You can specify multiple input assets by assets property. These assets are extracted to a respective sub directory in a temporary directory. For example, assume you specified assets like the following:

assets: [
    {
        path: 'example-app',
        exclude: ['dist', 'node_modules'],
        commands: ['npm install'],
    },
    {
        path: 'module1',
    },
],

Then, the extracted directories will be located as the following:

.                         # a temporary directory (automatically created)
├── example-app           # extracted example-app assets
│   ├── src/              # dist or node_modules directories are excluded even if they exist locally.
│   ├── package.json      # npm install will be executed since its specified in `commands` property.
│   └── package-lock.json
└── module1               # extracted module1 assets

Please check example directory for a complete example.

Why do we need this construct?

Previously, there are a few different ways to deploy frontend applications from CDK (1 and 2 below). But none is perfect with different pros and cons. This construct adds another option to deploy frontend apps.

1. Deploy depending resources first, then build frontend apps

Deploy depending resources (e.g. backend API or cognito user pools) first, then get required values (e.g.

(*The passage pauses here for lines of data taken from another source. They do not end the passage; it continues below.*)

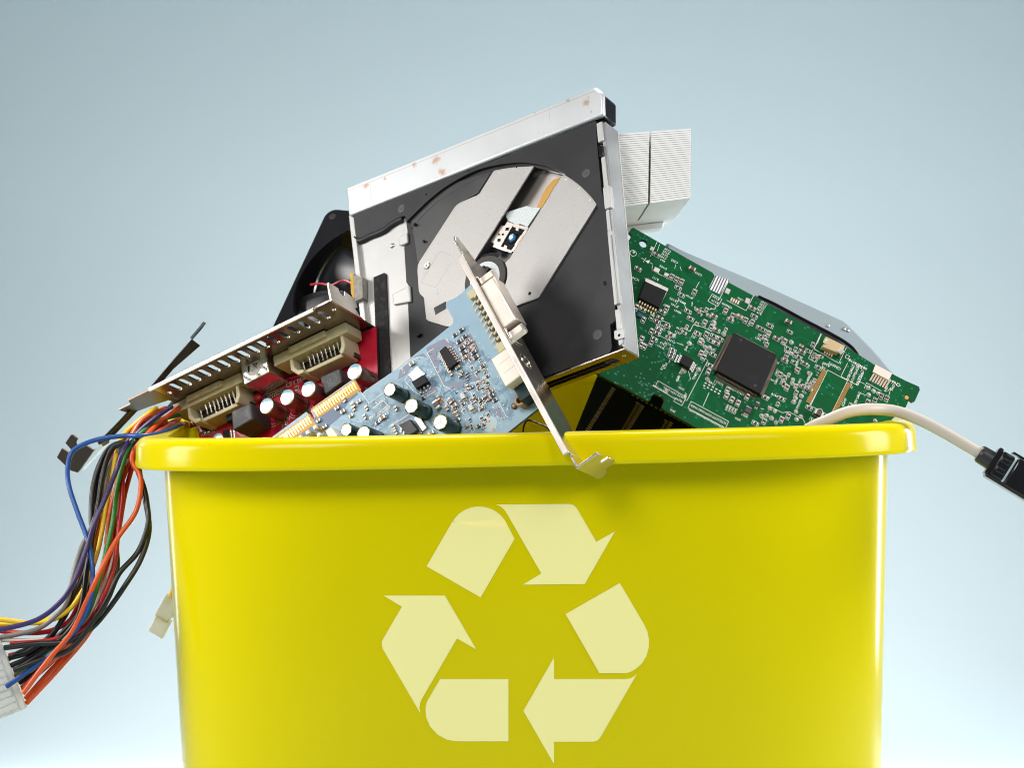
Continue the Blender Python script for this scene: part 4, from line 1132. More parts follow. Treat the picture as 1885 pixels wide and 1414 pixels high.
    for i in range(4):
        for j in range(3):
            px, py = c5([(362 + 32 * i + 2 * j, 1082 - 11 * i + 52 * j)])[0]; cell(px, py, 'res' if j == 0 else 'capb', .85, True)
    for i in range(16):
        px, py = c5([(1300 + 28 * i, 660 - 11.5 * i)])[0]; cell(px, py, 'res', .7, True)
    for i in range(9):
        px, py = c5([(1430 + 40 * i, 640 - 17 * i)])[0]; cell(px, py, 'capb', .6, True)
    for i in range(9):
        px, py = c5([(925 + 24 * i, 860 - 10 * i)])[0]; cell(px, py, 'res', .65, True)
        px, py = c5([(935 + 20 * i, 888 - 10 * i)])[0]; smd('capb', root, *F.l(px, py), math.pi / 2, .6)
    for px, py, kd, vt in [(1160, 740, 'res', 0), (1230, 715, 'res', 0), (1290, 690, 'res', 0), (1235, 780, 'capb', 1), (1370, 680, 'res', 0), (1140, 1060, 'capb', 0), (1125, 1115, 'capb', 0), (1340, 985, 'capb', 0), (560, 960, 'capb', 1), (550, 1020, 'res', 1), (555, 1070, 'capb', 1), (660, 925, 'capb', 1), (690, 890, 'res', 0), (635, 1200, 'capt', 1), (500, 985, 'res', 0), (470, 1000, 'res', 0), (940, 735, 'res', 0), (1000, 720, 'res', 0), (910, 750, 'capb', 0)]:
        p_ = c5([(px, py)])[0]; cell(*p_, kd, .9, vt)
    for px, py, r in ((494, 757, 27), (535, 742, 27), (574, 727, 27)):
        x, y = F.l(px + 12, py + 8); s.ring(x, y, r * .9 * U, (r * .9 + 1) * U, zz, 0, 26, R(200), R(400)); s.ring(x, y, (r * .9 - 5) * U, (r * .9 - 4) * U, zz, 0, 26, R(200), R(400))
    for pg in ([(205, 1000), (215, 1060), (240, 1065)], [(1125, 610), (1140, 690), (1290, 650)], [(650, 1140), (720, 1215), (935, 1160), (920, 1000)], [(770, 790), (825, 770), (830, 800), (790, 840)], [(960, 1000), (965, 1060)], [(340, 1060), (335, 1190)], [(640, 920), (840, 860), (850, 910)], [(1400, 690), (1405, 720)]):
        s.poly_line(F.p(c5(pg)), 1.0 * U, zz)
    s.build("silkscreen", SILKR, root, smooth=False)
    traces(root, F, [(340, 775), (560, 690), (645, 640), (648, 700), (540, 800), (372, 805)], 70, REDT, 33, w=1.0)
    scatter_holes(root, F, [(350, 770), (560, 690), (640, 650), (640, 700), (540, 800), (380, 800)], 60, .9, .4, mat("red_via", lin(90, 4, 24), 0.5), seed=9)


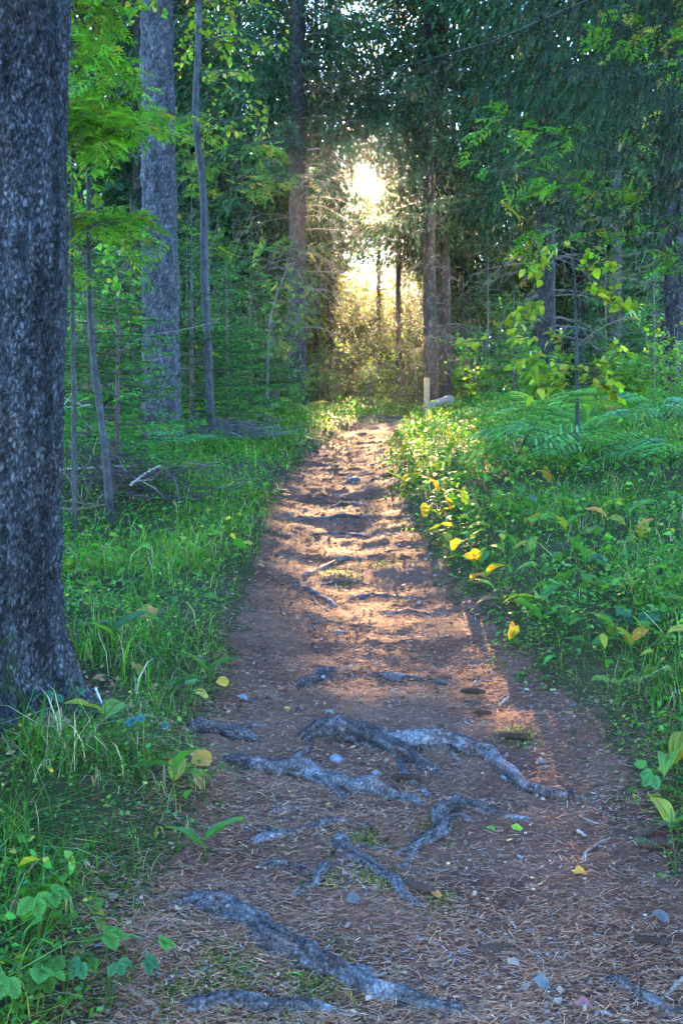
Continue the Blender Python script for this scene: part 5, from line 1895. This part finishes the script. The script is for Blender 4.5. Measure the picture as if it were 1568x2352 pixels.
FL = [fallen_leaf_mesh(i, (2, 5, 3)[i]) for i in range(3)]
for i, (px, py, s, col, tilt, lab) in enumerate((
    (465, 1772, .042, (.42, .22, .05), .9, 'large yellow brown leaf stuck upright at the bank edge'),
    (458, 1822, .026, (.32, .20, .07), .8, 'smaller brownish leaf hanging under the large yellow one'),
    (1330, 2022, .020, (.62, .30, .05), .4, 'bright orange leaf lying alone on the lower path'),
    (1002, 2075, .017, (.42, .17, .05), .4, 'rust orange leaf at the tip of the pale root'),
    (1186, 1920, .017, (.20, .36, .04), .6, 'small bright green leaf on the path'),
    (1128, 1922, .014, (.12, .24, .05), .3, 'small darker green leaf beside the tapering root'),
    (812, 2092, .022, (.13, .12, .13), .5, 'greyish leaf between the forked root and front root'),
    (1245, 2282, .026, (.15, .17, .19), .4, 'bluish grey leaf near the bottom of the path'),
    (1340, 2330, .020, (.30, .12, .12), .3, 'dull red leaf near the smooth root at the bottom'),
    (1515, 2130, .026, (.16, .13, .13), .3, 'dark flat leaf close to the path edge'),
    (340, 1430, .05, (.36, .19, .07), 1.0, 'long withered brown leaf in the grass behind the great trunk'),
    (315, 1560, .035, (.33, .20, .07), .9, 'brown leaf standing by the mossy root of the great trunk'),
    (512, 1585, .030, (.50, .36, .05), .8, 'yellow leaf at the grassy path edge by the dark upright leaf'),
    (462, 1610, .030, (.50, .38, .10), .5, 'pale yellow leaf lying below the dark upright leaf'),
    (558, 1615, .022, (.18, .21, .25), .4, 'pale bluish leaf on the grassy path edge'),
    (208, 1305, .03, (.38, .22, .09), .9, 'brown leaf in the grass beside the great trunk'),
    (570, 1258, .028, (.45, .34, .05), .6, 'yellow leaf in the grass by the middle path'),
    (600, 1308, .022, (.30, .18, .05), .4, 'brownish leaf at the grassy edge above the dark root'),
    (45, 2120, .03, (.26, .15, .07), .7, 'brown withered leaf on the grassy bank'),
    (160, 2010, .028, (.30, .34, .05), 1.0, 'yellow green leaf hanging in the bank grass'),
    (758, 1648, .016, (.20, .19, .16), .3, 'pale leaf lying on the path above the arched root'),
    (1548, 1735, .03, (.40, .20, .06), .9, 'rusty leaf above the yellow leaved lily'),
    (660, 1640, .012, (.45, .28, .05), .4, 'tiny orange leaf on the grassy side of the path'),
    (1050, 1448, .018, (.38, .38, .05), .5, 'small yellow leaf on the middle path'))):
    g = ground_at(px, py)
    o = put('fallen_leaf', FL[i % 3])
    o.location = (g[0], g[1], g[2] + (.02 + s * tilt * .6))
    o.rotation_euler = (tilt, RNG.normal(0, .3), RNG.random() * 1.2 - .6 + (1.2 if i % 2 else 0))
    if i % 2 == 0:
        o.rotation_mode = 'ZYX'
        o.rotation_euler = (tilt * .9, .15, 1.25 + .5 * RNG.random())
    o.scale = (s * 1.1,) * 3
    o.color = (*col, 1)
    tag(o, lab, 'leaf', 'single fallen leaves')

# ------------------------------------------------------------------ misty air lit by the low sun
def haze():
    b = MB()
    x0, x1, y0, y1, z0, z1 = -230, 230, -125, 305, -60, 40
    v = [(x, y, z) for z in (z0, z1) for y in (y0, y1) for x in (x0, x1)]
    b.add(A(v), A([(0, 2, 3, 1), (4, 5, 7, 6), (0, 1, 5, 4), (2, 6, 7, 3), (0, 4, 6, 2), (1, 3, 7, 5)]))
    m, nt, out = new_mat('air')
    pv = N(nt, 'ShaderNodeVolumePrincipled')
    pv.inputs['Color'].default_value = (.9, .95, 1, 1)
    pv.inputs['Density'].default_value = HAZE
    pv.inputs['Anisotropy'].default_value = .92
    nt.links.new(pv.outputs[0], out.inputs['Volume'])
    tag(b.build('haze', m), 'thin misty forest air', None, None, 'stuff')


HAZE = .0003
haze()
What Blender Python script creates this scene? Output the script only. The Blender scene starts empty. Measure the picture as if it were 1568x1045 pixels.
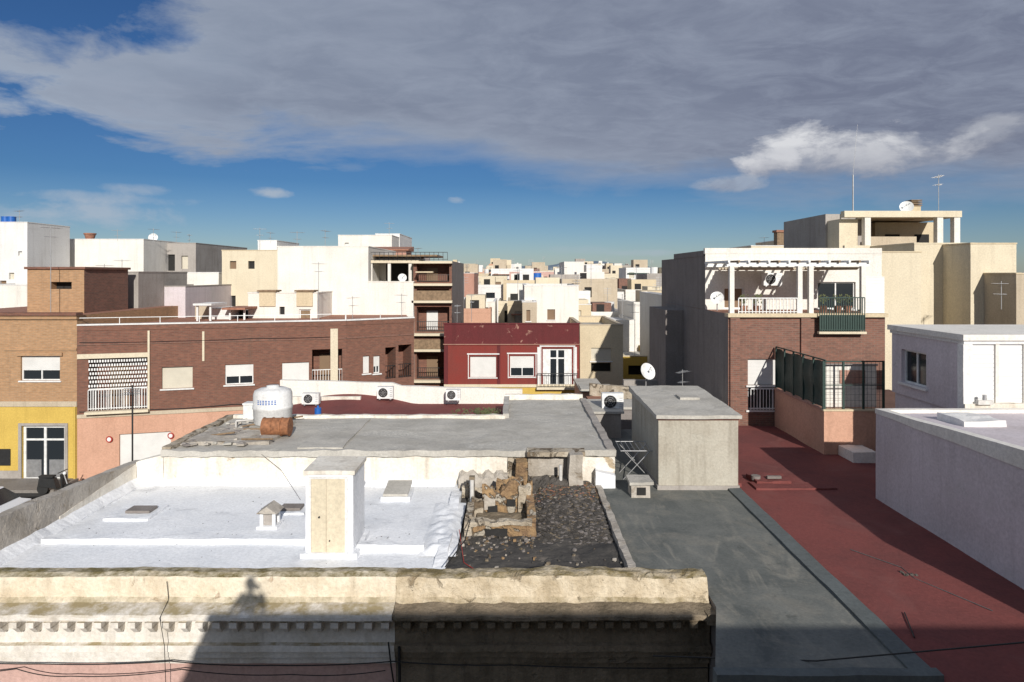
import bpy, bmesh, math, random
from mathutils import Vector, noise, Matrix
random.seed(7)
R=random.Random(11)
scene=bpy.context.scene
H=10.0   # eye height above the street
# survey readings (bearing / depression taken from the photograph) -> metres at a known distance d
def X(a,d): return (a-784)*d/1045.0
def Z(e,d): return H-(e-420)*d/1045.0

# ------------------------------------------------------------------ materials
def new_mat(name):
    m=bpy.data.materials.new(name); m.use_nodes=True
    nt=m.node_tree; nt.nodes.clear()
    out=nt.nodes.new('ShaderNodeOutputMaterial'); bs=nt.nodes.new('ShaderNodeBsdfPrincipled')
    nt.links.new(bs.outputs[0],out.inputs[0])
    return m,nt,bs
def N(nt,t,**k):
    n=nt.nodes.new(t)
    for a,v in k.items(): setattr(n,a,v)
    return n
def noise_n(nt,vec,scale,detail=6,rough=.6,dist=0):
    n=N(nt,'ShaderNodeTexNoise'); n.inputs['Scale'].default_value=scale; n.inputs['Detail'].default_value=detail
    n.inputs['Roughness'].default_value=rough; n.inputs['Distortion'].default_value=dist
    nt.links.new(vec,n.inputs['Vector']); return n.outputs['Fac']
def mrange(nt,v,a,b,c=0,d=1):
    n=N(nt,'ShaderNodeMapRange'); n.inputs[1].default_value=a;n.inputs[2].default_value=b;n.inputs[3].default_value=c;n.inputs[4].default_value=d
    nt.links.new(v,n.inputs[0]); return n.outputs[0]
def mixc(nt,f,a,b,mode='MIX'):
    n=N(nt,'ShaderNodeMix',data_type='RGBA',blend_type=mode)
    for s,v in ((0,f),(6,a),(7,b)):
        if isinstance(v,(int,float)): n.inputs[s].default_value=v
        elif isinstance(v,tuple): n.inputs[s].default_value=(*v[:3],1)
        else: nt.links.new(v,n.inputs[s])
    return n.outputs[2]
def math_n(nt,op,a,b=0.0,c=None):
    n=N(nt,'ShaderNodeMath',operation=op)
    for i,v in enumerate((a,b,c)):
        if v is None: continue
        if isinstance(v,(int,float)): n.inputs[i].default_value=v
        else: nt.links.new(v,n.inputs[i])
    return n.outputs[0]
def mapping(nt,vec,s):
    n=N(nt,'ShaderNodeMapping'); n.inputs['Scale'].default_value=s; nt.links.new(vec,n.inputs[0]); return n.outputs[0]
def bump(nt,bs,h,strength,dist=.02):
    n=N(nt,'ShaderNodeBump'); n.inputs['Strength'].default_value=strength; n.inputs['Distance'].default_value=dist
    nt.links.new(h,n.inputs['Height']); nt.links.new(n.outputs[0],bs.inputs['Normal'])
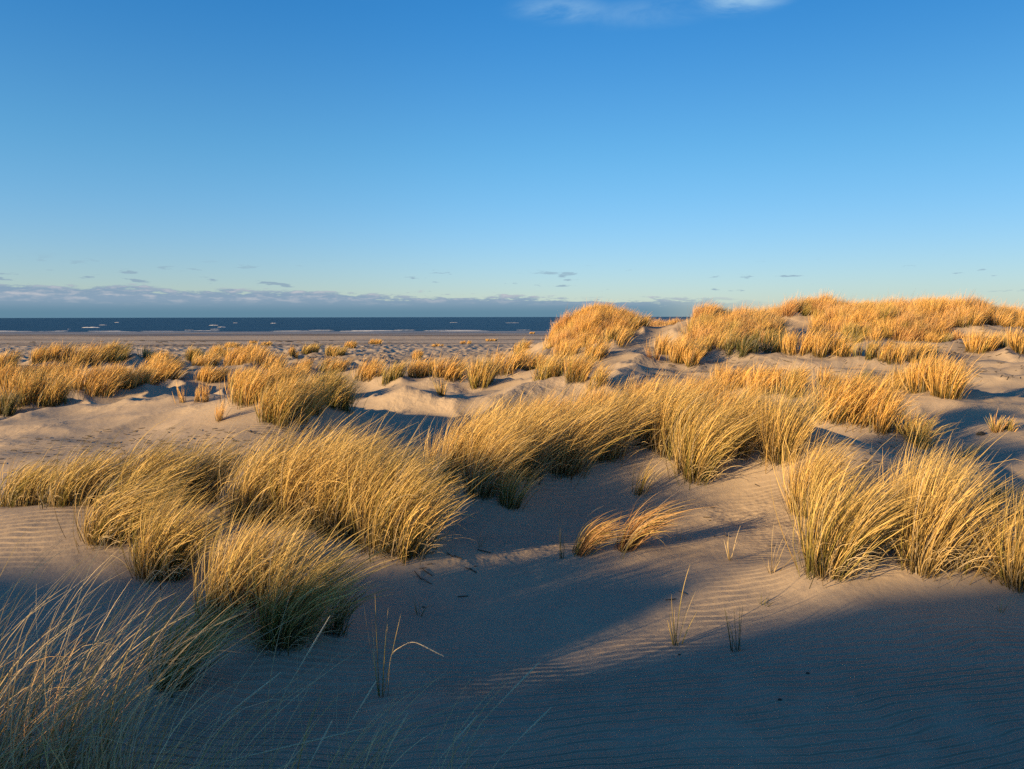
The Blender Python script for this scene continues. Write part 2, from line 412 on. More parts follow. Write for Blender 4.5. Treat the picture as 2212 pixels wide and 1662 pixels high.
# behind the right clump
T(1790, 932, .78, .30, .2, .7, .2, .8, 600, 'shaded left tussock of the row behind the right clump')
T(1842, 940, .78, .24, .2, .65, .2, .9, 500, 'middle tussock of the row behind the right clump')
T(1893, 955, .80, .20, .16, .55, .2, .9, 600, 'bright blunt tussock at the right of the row behind the right clump')
T(1945, 962, .48, .12, .1, .5, .4, .8, 80, 'thin tuft between the blunt tussock and the pale wisps')
T(1990, 976, .62, .14, .1, .9, .7, .35, 170, 'pale splayed wisps above the tallest right tussock', spread=1.0)
T(2080, 995, .36, .1, .08, 1.2, .6, .3, 40, 'few loose pale leaves in the shaded dip on the right', spread=1.0)
T(1990, 858, .85, .34, .25, .75, .2, .9, 560, 'long golden tussock left of the steep dark sided one, mid right')
T(2042, 872, .85, .22, .18, .6, .2, .8, 560, 'steep tussock with dark right side and long shadow, mid right')
T(1935, 850, .62, .30, .2, .8, .25, .7, 300, 'thin trailing tussock left of the long golden one, mid right')
T(1862, 852, .50, .16, .14, .7, .3, .1, 200, 'small dark tuft with a bright tip by the mid right sand')
T(1776, 834, .52, .08, .08, .3, .2, .95, 90, 'little upright straw tuft alone on the mid right sand')
T(1802, 838, .38, .08, .08, .3, .2, .95, 60, 'tinier straw tuft just right of the little upright one')
T(1570, 850, .62, .34, .25, .8, .2, .95, 420, 'left tussock of the golden group behind the central clump')
T(1645, 862, .66, .34, .25, .7, .22, .9, 600, 'bushy middle tussock of the golden group behind the central clump')
T(1705, 868, .66, .24, .2, .65, .25, .65, 520, 'dark based right tussock of the golden group behind the central clump')
T(2150, 938, .32, .08, .07, .3, .3, .5, 70, 'reddish tuft beside a dark stone on the right slope', rust=True)
T(2182, 936, .26, .08, .07, .6, .4, .4, 50, 'thin arched tuft right of the reddish one')
# ridge left of the middle
T(612, 928, .68, .28, .22, .7, .25, .45, 700, 'olive tussock hanging down the front of the left ridge')
T(655, 912, .66, .26, .2, .7, .25, .5, 560, 'front olive tussock right of the hanging one on the left ridge')
T(545, 880, .62, .34, .25, .85, .25, .7, 600, 'yellow tussock at the left shoulder of the left ridge')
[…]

API endpoint or userPoolId) from stack outputs, and build the frontend app locally and deploy it.

This pattern is easy to use but the disadvantages are the following:

we cannot define frontend constructs and depending constructs in a single stack
we need some operation to get values from stack output and inject it to frontend build process. (e.g. manually copy-paste or run a shell script using CFn API.)

Especially #1 is sometimes annoying when you want to keep you CDK app as simple as possible.

2. Use `S3Deployment.Source.data` to inject deploy-time values

Use s3-deployment.Source.data/jsonData to store deploy-time values in an S3 Bucket as a file, and load it from apps on runtime.

In this case we can define both frontend and backend into a single stack and deploy them at once. However, it requires another network request for apps to load those values, which is not very efficient and required additional implementation on app side to support this mechanism. Also, the CDK internal implementation for this feature is somewhat complex (basically it resolves token on the construct's bind time by its own code unlike other constructs) and currently has cross-stack bugs that might be difficult to resolve.

You can see the working example of this pattern in this repository.

Now, the construct NodejsBuild resolves above disadvantages and makes world a better place.

3. Deploy-time build

The root cause of the problem is that you cannot know the required values (e.g. API endpoint) unless you deploy the resources, and you cannot build and deploy frontend apps unless you know these values. To resolve this issue, you can build your frontend app during CloudFormation deployment. By this, you can inject deploy-time values such as API endpoint to your frontend build environment and deploy it all at once.

The advantages of this way is:

The deploy process can totally be completed inside CDK. No need to use any additional shell script unlike pattern #1.
The implementation of frontend is CDK agnostic. You can just use environment variables to inject API endpoint, unlike pattern #2.
We can use both single stack strategy as well as multi-stacks strategy, without such complex mechanism as pattern #2.

There are, however, a few considerations to be discussed when you use this constuct. Please check the next section.

Considerations

Since this construct builds your frontend apps every time you deploy the stack and there is any change in input assets (and currently without any "smart" build cache!), the time deployment takes tends to be longer (e.g. a few minutes even for the simple app in example directory.) This might results in worse developer experience if you define this construct and other resources (e.g. backend API) in a single stack and you change both frontend and backend code frequently (imagine cdk watch deployment always re-build your frontend app). Considering that, it is recommended that you create a separate stack for your frontend app especially in development environment.